*Task*:
Every line of the material below must be repeated exactly.

*Data supplied*:
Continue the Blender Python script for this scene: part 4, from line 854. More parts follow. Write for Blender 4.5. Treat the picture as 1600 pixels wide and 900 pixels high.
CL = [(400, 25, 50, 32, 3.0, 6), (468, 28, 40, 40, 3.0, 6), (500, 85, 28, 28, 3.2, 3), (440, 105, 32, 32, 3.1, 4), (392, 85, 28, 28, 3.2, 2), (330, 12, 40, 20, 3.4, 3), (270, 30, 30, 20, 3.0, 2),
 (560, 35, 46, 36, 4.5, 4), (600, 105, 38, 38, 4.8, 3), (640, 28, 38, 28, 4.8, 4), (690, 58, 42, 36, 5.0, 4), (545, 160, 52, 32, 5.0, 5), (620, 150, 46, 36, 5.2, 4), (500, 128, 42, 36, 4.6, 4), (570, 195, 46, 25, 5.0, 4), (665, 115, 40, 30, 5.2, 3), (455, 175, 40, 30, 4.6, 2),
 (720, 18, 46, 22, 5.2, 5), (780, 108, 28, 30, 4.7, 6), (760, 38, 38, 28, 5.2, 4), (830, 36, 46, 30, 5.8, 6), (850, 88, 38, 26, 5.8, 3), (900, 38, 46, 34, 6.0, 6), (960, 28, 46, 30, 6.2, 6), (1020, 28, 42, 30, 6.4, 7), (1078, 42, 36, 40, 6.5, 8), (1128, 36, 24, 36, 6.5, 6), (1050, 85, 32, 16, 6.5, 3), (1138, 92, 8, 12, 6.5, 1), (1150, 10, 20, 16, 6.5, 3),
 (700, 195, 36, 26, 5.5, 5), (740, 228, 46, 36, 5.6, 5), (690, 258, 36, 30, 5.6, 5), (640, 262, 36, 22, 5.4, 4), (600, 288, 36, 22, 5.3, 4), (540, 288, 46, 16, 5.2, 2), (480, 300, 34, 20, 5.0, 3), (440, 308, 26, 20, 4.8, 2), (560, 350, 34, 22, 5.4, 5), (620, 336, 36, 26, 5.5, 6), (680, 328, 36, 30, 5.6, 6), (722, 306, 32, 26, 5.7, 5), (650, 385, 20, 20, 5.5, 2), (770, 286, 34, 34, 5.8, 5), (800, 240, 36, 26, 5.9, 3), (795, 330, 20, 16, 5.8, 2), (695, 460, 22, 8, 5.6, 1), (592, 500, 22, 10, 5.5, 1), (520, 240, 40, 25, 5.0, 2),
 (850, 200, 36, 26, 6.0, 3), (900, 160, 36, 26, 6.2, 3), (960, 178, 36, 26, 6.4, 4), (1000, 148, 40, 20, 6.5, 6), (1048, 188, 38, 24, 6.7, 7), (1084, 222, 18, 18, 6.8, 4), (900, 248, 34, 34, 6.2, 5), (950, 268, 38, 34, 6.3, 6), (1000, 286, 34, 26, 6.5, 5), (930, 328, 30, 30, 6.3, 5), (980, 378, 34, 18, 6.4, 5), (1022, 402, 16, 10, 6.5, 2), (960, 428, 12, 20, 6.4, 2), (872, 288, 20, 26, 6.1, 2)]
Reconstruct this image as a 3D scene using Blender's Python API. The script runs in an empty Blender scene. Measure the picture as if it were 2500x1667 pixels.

*Complete answer*:
Continue the Blender Python script for this scene: part 4, from line 854. More parts follow. Write for Blender 4.5. Treat the picture as 1600 pixels wide and 900 pixels high.
CL = [(400, 25, 50, 32, 3.0, 6), (468, 28, 40, 40, 3.0, 6), (500, 85, 28, 28, 3.2, 3), (440, 105, 32, 32, 3.1, 4), (392, 85, 28, 28, 3.2, 2), (330, 12, 40, 20, 3.4, 3), (270, 30, 30, 20, 3.0, 2),
 (560, 35, 46, 36, 4.5, 4), (600, 105, 38, 38, 4.8, 3), (640, 28, 38, 28, 4.8, 4), (690, 58, 42, 36, 5.0, 4), (545, 160, 52, 32, 5.0, 5), (620, 150, 46, 36, 5.2, 4), (500, 128, 42, 36, 4.6, 4), (570, 195, 46, 25, 5.0, 4), (665, 115, 40, 30, 5.2, 3), (455, 175, 40, 30, 4.6, 2),
 (720, 18, 46, 22, 5.2, 5), (780, 108, 28, 30, 4.7, 6), (760, 38, 38, 28, 5.2, 4), (830, 36, 46, 30, 5.8, 6), (850, 88, 38, 26, 5.8, 3), (900, 38, 46, 34, 6.0, 6), (960, 28, 46, 30, 6.2, 6), (1020, 28, 42, 30, 6.4, 7), (1078, 42, 36, 40, 6.5, 8), (1128, 36, 24, 36, 6.5, 6), (1050, 85, 32, 16, 6.5, 3), (1138, 92, 8, 12, 6.5, 1), (1150, 10, 20, 16, 6.5, 3),
 (700, 195, 36, 26, 5.5, 5), (740, 228, 46, 36, 5.6, 5), (690, 258, 36, 30, 5.6, 5), (640, 262, 36, 22, 5.4, 4), (600, 288, 36, 22, 5.3, 4), (540, 288, 46, 16, 5.2, 2), (480, 300, 34, 20, 5.0, 3), (440, 308, 26, 20, 4.8, 2), (560, 350, 34, 22, 5.4, 5), (620, 336, 36, 26, 5.5, 6), (680, 328, 36, 30, 5.6, 6), (722, 306, 32, 26, 5.7, 5), (650, 385, 20, 20, 5.5, 2), (770, 286, 34, 34, 5.8, 5), (800, 240, 36, 26, 5.9, 3), (795, 330, 20, 16, 5.8, 2), (695, 460, 22, 8, 5.6, 1), (592, 500, 22, 10, 5.5, 1), (520, 240, 40, 25, 5.0, 2),
 (850, 200, 36, 26, 6.0, 3), (900, 160, 36, 26, 6.2, 3), (960, 178, 36, 26, 6.4, 4), (1000, 148, 40, 20, 6.5, 6), (1048, 188, 38, 24, 6.7, 7), (1084, 222, 18, 18, 6.8, 4), (900, 248, 34, 34, 6.2, 5), (950, 268, 38, 34, 6.3, 6), (1000, 286, 34, 26, 6.5, 5), (930, 328, 30, 30, 6.3, 5), (980, 378, 34, 18, 6.4, 5), (1022, 402, 16, 10, 6.5, 2), (960, 428, 12, 20, 6.4, 2), (872, 288, 20, 26, 6.1, 2)]
Reconstruct this image as a 3D scene using Blender's Python API. The script runs in an empty Blender scene. Measure the picture as if it were 2500x1667 pixels.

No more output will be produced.